Unlike new BNPL startups trying to prove their value to merchants, premium finance companies (PFCs) like NIC have long-standing industry relationships—and know the specific compliance, workflow, and regulatory pain points insurers deal with.
What Finance Connect Actually Does
Here’s what Finance Connect enables:
- Checkout-embedded financing: Customers see a “pay in full” option and premium financing at checkout, just like selecting payment terms on Shopify.
- Instant integration: It works with existing PFCs, so agencies don’t have to switch vendors or overhaul back-end systems.
- Faster agreements: Quotes, terms, and PFAs can all be completed digitally, in minutes.
- Streamlined operations: Finance Connect ties into popular industry management systems, helping reduce admin friction and missed payments.
For agents and brokers, this means fewer awkward conversations about payment options and better client retention. For insureds, it means avoiding a big upfront cost—without waiting on back-office approvals or paper forms.

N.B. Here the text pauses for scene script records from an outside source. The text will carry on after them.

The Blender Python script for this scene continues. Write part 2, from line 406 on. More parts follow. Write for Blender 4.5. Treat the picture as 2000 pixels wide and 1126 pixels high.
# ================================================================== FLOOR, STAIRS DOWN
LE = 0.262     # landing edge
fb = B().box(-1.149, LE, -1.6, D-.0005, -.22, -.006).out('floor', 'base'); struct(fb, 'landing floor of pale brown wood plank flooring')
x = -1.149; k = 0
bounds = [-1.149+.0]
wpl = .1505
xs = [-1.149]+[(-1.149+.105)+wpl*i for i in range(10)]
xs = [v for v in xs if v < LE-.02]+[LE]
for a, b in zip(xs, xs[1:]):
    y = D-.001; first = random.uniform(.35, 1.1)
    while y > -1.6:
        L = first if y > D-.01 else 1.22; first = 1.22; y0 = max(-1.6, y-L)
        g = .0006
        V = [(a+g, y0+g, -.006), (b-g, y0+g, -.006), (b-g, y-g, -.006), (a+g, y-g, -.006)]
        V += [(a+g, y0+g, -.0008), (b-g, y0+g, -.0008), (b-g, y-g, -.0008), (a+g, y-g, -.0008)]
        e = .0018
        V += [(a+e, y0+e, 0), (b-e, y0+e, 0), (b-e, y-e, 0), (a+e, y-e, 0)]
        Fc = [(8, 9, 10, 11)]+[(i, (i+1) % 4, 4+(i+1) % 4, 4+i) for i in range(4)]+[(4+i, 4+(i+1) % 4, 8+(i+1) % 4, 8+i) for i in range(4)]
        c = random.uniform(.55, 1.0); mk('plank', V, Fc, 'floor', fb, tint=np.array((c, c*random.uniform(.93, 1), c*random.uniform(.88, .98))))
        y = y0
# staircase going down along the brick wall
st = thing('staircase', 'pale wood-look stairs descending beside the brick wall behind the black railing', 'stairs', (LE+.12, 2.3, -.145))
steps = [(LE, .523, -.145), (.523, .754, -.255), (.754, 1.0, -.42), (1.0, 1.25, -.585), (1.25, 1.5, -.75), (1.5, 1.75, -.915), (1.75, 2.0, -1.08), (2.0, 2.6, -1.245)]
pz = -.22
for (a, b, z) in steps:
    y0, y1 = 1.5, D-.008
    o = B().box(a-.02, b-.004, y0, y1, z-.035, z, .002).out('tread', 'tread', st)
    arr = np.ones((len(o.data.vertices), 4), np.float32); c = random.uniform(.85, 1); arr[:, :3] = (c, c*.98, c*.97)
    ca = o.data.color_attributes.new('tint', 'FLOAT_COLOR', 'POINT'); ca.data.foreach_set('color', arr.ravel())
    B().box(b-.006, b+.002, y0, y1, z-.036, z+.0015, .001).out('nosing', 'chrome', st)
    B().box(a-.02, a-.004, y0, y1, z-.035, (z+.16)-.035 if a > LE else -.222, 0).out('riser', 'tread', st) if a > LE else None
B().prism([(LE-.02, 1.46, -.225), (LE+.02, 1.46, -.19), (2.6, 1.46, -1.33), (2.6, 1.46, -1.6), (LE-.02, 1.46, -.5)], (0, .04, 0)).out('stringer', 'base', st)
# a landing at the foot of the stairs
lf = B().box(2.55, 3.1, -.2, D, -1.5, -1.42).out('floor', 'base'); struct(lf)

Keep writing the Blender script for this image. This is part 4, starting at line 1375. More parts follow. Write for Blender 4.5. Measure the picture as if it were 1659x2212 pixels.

Less Pain, More Conversions
Data from the retail world shows that BNPL at checkout can boost conversion rates by 20–30% and increase average order value by up to 50%. While insurance premiums aren’t sneakers or smartphones, the behavioral logic still applies: offering flexible payment terms at the decision point leads to better close rates and higher coverage acceptance.
Gustafson sees it as a win-win:
“Finance Connect will assist insurance agencies to streamline the payment process by integrating a financing option at the point of sale, creating efficiencies and reducing payment collection headaches.”
And for agencies competing in a saturated market, digitally enabled financing is quickly becoming table stakes—not a nice-to-have.